Left (Tie)
すみよしのきしうつなみにてる月はこかげもあかしまつのむらだち
| sumiyoshi no kishi utsu nami ni teru tsuki wa kokage mo akashi matsu no muradachi | At Sumiyoshi Upon the waves, striking the shore, Shines the moon— The shadows of the trees are bright Among the crowding pines. |
Chūnagon, in service to the Former Ise Virgin[1]
45
Right
としふりてかみさびにけるすみのえのきしのたまもをみがく月かげ
| toshi furite kamisabinikeru suminoe no kishi no tamamo o migaku tsukikage | Ancient in years is The dread Suminoe Shore, where gemweed Is polished by the moonlight. |
Novice Sokaku[2]
46
The Left’s poem has a truly charming conception, with ‘Upon the waves, striking the shore, / Shines the moon’ reflecting and making the pines’ shadows shine. However, what are we to make of the use of ‘bright’ here? My late master once stated that he had too often heard such diction being used.

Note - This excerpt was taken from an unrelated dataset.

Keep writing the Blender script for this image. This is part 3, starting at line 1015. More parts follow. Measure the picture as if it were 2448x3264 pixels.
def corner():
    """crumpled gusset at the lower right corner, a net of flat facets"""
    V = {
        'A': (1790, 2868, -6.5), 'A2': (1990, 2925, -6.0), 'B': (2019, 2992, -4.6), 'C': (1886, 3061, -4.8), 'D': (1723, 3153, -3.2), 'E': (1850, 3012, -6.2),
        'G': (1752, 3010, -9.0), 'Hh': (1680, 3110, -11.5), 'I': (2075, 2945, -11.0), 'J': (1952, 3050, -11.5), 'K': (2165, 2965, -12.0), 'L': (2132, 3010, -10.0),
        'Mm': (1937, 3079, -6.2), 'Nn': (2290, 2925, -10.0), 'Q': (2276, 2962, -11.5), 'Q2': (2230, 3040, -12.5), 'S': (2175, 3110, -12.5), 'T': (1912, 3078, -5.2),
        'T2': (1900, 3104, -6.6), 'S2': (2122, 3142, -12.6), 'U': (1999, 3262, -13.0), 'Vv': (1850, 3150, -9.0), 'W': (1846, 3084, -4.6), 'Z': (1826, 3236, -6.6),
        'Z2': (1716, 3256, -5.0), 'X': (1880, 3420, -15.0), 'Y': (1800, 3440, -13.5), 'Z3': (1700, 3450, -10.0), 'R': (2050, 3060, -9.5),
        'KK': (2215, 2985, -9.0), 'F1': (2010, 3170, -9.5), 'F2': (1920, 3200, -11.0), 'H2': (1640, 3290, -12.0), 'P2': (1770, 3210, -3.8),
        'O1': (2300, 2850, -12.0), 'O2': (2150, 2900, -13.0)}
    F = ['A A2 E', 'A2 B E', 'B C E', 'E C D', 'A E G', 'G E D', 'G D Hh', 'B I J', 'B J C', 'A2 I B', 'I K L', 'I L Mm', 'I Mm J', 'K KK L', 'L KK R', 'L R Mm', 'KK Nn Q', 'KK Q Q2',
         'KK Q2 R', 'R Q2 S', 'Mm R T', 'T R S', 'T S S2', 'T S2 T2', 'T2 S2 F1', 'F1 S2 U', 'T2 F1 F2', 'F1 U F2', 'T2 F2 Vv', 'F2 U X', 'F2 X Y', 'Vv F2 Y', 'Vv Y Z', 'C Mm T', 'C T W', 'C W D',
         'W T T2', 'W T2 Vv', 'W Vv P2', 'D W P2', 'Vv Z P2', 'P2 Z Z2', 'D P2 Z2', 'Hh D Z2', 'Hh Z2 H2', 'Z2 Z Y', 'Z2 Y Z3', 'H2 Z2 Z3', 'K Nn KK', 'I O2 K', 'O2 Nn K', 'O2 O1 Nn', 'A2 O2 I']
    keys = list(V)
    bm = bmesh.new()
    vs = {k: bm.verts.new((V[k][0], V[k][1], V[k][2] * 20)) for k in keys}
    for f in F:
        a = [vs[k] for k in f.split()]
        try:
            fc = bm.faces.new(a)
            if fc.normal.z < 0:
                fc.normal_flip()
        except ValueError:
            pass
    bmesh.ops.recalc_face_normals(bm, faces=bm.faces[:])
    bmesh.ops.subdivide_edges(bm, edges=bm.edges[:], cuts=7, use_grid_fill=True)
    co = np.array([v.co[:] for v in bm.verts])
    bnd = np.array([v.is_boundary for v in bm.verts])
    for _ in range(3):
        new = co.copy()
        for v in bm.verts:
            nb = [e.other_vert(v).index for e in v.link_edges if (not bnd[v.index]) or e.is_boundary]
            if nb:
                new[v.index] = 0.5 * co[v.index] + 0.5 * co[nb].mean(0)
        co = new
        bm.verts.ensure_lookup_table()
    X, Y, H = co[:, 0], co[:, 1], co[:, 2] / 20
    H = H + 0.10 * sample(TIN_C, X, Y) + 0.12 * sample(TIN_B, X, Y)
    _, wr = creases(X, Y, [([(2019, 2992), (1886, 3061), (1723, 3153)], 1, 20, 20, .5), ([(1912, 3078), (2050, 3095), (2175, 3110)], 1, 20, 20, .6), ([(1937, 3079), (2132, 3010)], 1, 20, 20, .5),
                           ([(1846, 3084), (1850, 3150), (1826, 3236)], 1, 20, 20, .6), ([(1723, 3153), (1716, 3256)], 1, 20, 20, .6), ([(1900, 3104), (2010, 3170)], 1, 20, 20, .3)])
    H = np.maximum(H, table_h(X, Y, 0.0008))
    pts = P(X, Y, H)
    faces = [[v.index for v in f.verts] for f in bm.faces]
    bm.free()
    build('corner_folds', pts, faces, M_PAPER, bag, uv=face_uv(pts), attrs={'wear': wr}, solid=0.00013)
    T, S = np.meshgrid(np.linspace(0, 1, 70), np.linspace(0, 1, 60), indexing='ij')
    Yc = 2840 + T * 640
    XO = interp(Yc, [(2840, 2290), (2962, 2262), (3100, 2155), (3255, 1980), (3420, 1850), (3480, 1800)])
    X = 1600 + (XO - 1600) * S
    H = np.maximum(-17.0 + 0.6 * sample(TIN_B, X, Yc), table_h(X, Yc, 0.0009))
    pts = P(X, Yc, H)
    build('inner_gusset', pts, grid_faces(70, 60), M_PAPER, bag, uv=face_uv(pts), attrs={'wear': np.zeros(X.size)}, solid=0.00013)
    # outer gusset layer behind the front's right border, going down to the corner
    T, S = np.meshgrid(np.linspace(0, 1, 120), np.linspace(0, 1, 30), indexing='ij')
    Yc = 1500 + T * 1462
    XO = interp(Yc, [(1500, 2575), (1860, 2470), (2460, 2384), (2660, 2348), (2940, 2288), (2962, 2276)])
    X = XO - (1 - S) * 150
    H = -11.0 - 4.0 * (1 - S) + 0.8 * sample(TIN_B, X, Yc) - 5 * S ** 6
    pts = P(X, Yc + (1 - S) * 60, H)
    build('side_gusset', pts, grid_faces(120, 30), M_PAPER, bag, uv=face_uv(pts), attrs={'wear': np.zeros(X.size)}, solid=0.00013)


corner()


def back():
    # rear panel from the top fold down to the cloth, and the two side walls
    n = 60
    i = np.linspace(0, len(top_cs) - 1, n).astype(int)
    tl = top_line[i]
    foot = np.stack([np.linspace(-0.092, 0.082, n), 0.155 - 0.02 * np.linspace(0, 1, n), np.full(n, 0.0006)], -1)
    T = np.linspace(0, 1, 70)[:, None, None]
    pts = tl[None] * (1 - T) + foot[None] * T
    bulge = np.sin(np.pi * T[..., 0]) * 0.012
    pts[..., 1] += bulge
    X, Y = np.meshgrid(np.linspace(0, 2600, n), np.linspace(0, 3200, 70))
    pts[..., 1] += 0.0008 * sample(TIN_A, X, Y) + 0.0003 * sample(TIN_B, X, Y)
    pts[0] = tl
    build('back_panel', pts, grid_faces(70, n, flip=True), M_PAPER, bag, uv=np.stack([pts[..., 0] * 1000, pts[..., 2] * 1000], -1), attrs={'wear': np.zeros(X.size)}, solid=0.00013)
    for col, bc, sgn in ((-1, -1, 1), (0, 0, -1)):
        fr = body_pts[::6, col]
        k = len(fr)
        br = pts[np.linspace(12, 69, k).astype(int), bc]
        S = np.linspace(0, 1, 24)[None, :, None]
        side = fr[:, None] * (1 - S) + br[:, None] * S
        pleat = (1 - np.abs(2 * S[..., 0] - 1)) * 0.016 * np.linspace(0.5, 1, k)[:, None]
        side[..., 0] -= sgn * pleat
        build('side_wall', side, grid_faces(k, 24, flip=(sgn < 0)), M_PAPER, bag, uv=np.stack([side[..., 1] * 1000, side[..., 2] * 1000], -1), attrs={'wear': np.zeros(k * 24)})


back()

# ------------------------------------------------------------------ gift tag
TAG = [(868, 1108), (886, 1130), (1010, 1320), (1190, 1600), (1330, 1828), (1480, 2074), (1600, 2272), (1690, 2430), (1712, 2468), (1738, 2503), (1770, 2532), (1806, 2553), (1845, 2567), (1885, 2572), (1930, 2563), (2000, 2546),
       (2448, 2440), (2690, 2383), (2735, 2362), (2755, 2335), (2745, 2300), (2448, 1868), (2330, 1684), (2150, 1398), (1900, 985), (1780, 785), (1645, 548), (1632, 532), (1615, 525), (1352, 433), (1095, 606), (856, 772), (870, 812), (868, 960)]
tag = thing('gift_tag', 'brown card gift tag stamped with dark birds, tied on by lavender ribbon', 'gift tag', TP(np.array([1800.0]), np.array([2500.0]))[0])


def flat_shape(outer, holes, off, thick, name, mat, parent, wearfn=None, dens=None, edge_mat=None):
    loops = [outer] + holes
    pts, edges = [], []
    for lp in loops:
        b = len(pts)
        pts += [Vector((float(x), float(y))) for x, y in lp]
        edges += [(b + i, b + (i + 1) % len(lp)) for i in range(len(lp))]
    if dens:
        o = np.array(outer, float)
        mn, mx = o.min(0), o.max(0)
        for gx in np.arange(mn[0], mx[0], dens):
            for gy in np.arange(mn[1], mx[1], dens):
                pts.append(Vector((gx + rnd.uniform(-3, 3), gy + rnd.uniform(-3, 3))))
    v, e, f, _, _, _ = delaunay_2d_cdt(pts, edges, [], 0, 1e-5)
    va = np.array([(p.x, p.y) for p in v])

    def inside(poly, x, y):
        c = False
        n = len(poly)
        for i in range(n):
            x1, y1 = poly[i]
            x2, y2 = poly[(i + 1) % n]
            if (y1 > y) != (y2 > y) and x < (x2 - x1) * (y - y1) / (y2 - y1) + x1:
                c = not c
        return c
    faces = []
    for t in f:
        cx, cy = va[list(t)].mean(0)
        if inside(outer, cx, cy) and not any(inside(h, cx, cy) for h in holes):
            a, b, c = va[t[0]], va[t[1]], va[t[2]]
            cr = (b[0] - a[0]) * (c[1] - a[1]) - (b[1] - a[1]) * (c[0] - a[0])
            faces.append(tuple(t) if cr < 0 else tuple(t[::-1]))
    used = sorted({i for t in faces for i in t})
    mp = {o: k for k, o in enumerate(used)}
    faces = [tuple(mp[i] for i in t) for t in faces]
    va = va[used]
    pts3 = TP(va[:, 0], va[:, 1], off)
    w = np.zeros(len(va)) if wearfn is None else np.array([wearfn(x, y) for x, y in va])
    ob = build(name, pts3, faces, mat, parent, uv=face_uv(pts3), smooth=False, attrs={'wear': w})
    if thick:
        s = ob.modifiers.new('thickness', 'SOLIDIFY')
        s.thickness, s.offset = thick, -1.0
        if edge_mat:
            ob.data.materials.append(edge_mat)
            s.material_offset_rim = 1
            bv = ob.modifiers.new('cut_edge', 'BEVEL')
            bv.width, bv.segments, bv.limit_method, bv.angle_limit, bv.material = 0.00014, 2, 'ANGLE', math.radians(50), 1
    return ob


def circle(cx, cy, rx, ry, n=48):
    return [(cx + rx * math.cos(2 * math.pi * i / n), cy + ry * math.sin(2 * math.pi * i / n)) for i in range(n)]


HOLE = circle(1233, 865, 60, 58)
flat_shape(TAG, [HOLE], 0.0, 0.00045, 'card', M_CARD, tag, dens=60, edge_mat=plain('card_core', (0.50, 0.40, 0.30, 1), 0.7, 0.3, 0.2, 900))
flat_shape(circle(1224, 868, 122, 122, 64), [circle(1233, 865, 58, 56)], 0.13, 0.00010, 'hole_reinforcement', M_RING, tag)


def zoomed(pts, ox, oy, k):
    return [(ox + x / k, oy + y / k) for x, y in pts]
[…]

The poem of the right appears to have pleasant configuration and diction, but, while it is only natural to say that the Suminoe’s shore is dread, I wonder about the appropriateness of going so far as to say that gemweed is? It’s going a bit far, I think, to bring in ‘gemweed’ simply to link it to ‘polish’. Nevertheless, the configuration of the poem appears pleasant, so I call this a tie.